Lisa Anderson

Lisa Anderson

: Photo from Wikimedia Commons / Author of Photo: Marmina abdelmalek

Overview

* Professor of Middle East studies at Columbia University
* Fierce critic of Israel and the United States


A faculty member at Columbia University since 1986, political science Professor Lisa Anderson is the former President of the Middle East Studies Association. Described in her university biography as “one of this country’s most eminent scholars of the Middle East and North Africa,” Professor Anderson is the author of one book, The State and Social Transformation in Tunisia and Libya, 1830-1980. She has also been a contributor to the books of John Esposito, whose defense of Islamists in the past has been echoed by Anderson’s suggestion that “if Islamists” were given a voice and power, their violence and their putative threats would die down.

Anderson currently serves as the Dean of Columbia’s School of International and Public Affairs (SIPA) and co-chair of Human Rights/Middle East. She is also a member of the Council on Foreign Relations, the Carnegie Council on Ethics, and the Social Science Research Council.

In 2004 and 2005, Anderson raised some $4 million, almost entirely from Arab sources, for an “Edward Said Chair in Middle Eastern Studies.” Though Said was not a scholar of Islam or the Middle East, but a literary scholar and celebrated anti-Israel polemicist, Anderson nonetheless named the chair after him. She kept the sources of the chair’s funding secret for as long as possible, despite public criticism and even though New York State Law requires that such information be reported when it involves foreign funds.

To occupy the chair, Anderson selected Professor Rashid Khalidi, a longtime supporter of Yasser Arafat and onetime activist with the Palestine Liberation Organization, who depicts Israel as a “racist” nation that imposes “apartheid” on Palestinians. Professor Anderson reserved the chair for Khalidi until he could extricate himself from his position at the University of Chicago, explaining that she could not “honestly think of a better person to recruit to Columbia.”

Professor Anderson was also instrumental in helping Joseph Massad, who she had served as a Ph.D. advisor, to secure a teaching post at Columbia.

During Anderson’s tenure as Dean, the Columbia School of International and Public Affairs has held numerous events condemning the state of Israel.

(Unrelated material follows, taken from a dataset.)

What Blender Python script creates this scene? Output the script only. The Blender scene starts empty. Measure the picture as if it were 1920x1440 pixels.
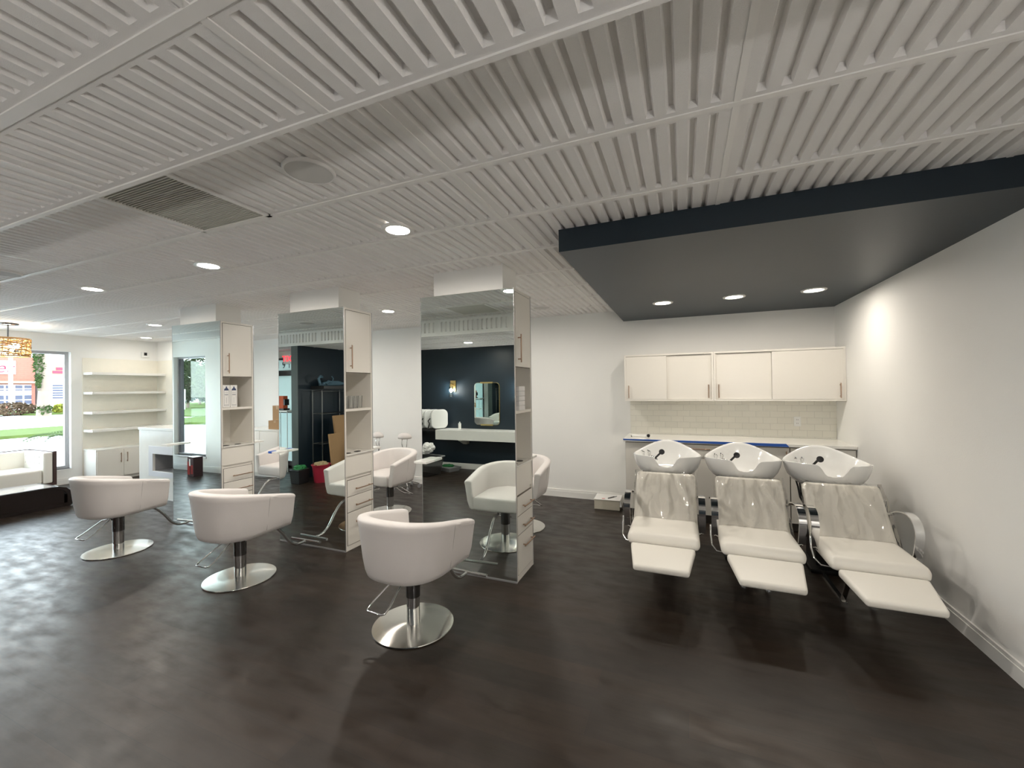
import bpy, bmesh, math, random
from math import pi, sin, cos, radians
from mathutils import Vector, Matrix
random.seed(7)
scene = bpy.context.scene
C = scene.collection
CAMH = 1.63

# ------------------------------------------------------------------ materials
MATS = {}
def nodes_of(m):
    m.use_nodes = True
    nt = m.node_tree
    return nt, nt.nodes, nt.links, nt.nodes['Principled BSDF']
def mat(name, col, rough=0.5, metal=0.0, spec=0.5, coat=0.0, bump=0.0, bscale=80.0, vary=0.0, vscale=3.0, emit=None, estr=0.0, trans=0.0, ior=1.45):
    if name in MATS: return MATS[name]
    m = bpy.data.materials.new(name); nt, N, L, P = nodes_of(m)
    P.inputs['Base Color'].default_value = (*col, 1); P.inputs['Roughness'].default_value = rough
    P.inputs['Metallic'].default_value = metal; P.inputs['Specular IOR Level'].default_value = spec
    P.inputs['Coat Weight'].default_value = coat; P.inputs['Coat Roughness'].default_value = 0.1
    P.inputs['Transmission Weight'].default_value = trans; P.inputs['IOR'].default_value = ior
    if emit:
        P.inputs['Emission Color'].default_value = (*emit, 1); P.inputs['Emission Strength'].default_value = estr
    tc = N.new('ShaderNodeTexCoord')
    if vary > 0:
        n = N.new('ShaderNodeTexNoise'); n.inputs['Scale'].default_value = vscale; n.inputs['Detail'].default_value = 5
        L.new(tc.outputs['Object'], n.inputs['Vector'])
        mx = N.new('ShaderNodeMixRGB'); mx.inputs[1].default_value = (*[c*(1-vary) for c in col], 1)
        mx.inputs[2].default_value = (*[min(1, c*(1+vary)) for c in col], 1)
        L.new(n.outputs['Fac'], mx.inputs[0]); L.new(mx.outputs[0], P.inputs['Base Color'])
    if bump > 0:
        n2 = N.new('ShaderNodeTexNoise'); n2.inputs['Scale'].default_value = bscale; n2.inputs['Detail'].default_value = 4
        L.new(tc.outputs['Object'], n2.inputs['Vector'])
        b = N.new('ShaderNodeBump'); b.inputs['Strength'].default_value = bump; b.inputs['Distance'].default_value = 0.01
        L.new(n2.outputs['Fac'], b.inputs['Height']); L.new(b.outputs['Normal'], P.inputs['Normal'])
    MATS[name] = m
    return m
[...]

In September 2002, for instance, SIPA co-sponsored an African Studies Institute seminar called “South African Conversation on Israel and Palestine,” which likened Israel’s current social structure to the system of racial apartheid — even though the one million-plus Arab citizens of Israel enjoy more rights than the citizens of any Arab state.

Professor Anderson is a fierce critic not only of Israel, but also of the United States. She views the 9/11 attacks as the Muslim world’s response to “the fact of American political power in the world, and the fact of inequitable distribution of power within the United States.” When writing about the “war on terror,” Anderson places those words in sneer quotes to convey her belief that the term is nothing more than a pretext for American empire-building by means of serial invasions. Casting the U.S. as an unprovoked aggressor in this war, she characterizes the American military operations in Afghanistan and Iraq as an “assault on the entire region” and an attempt “to rewrite the map of the entire area.”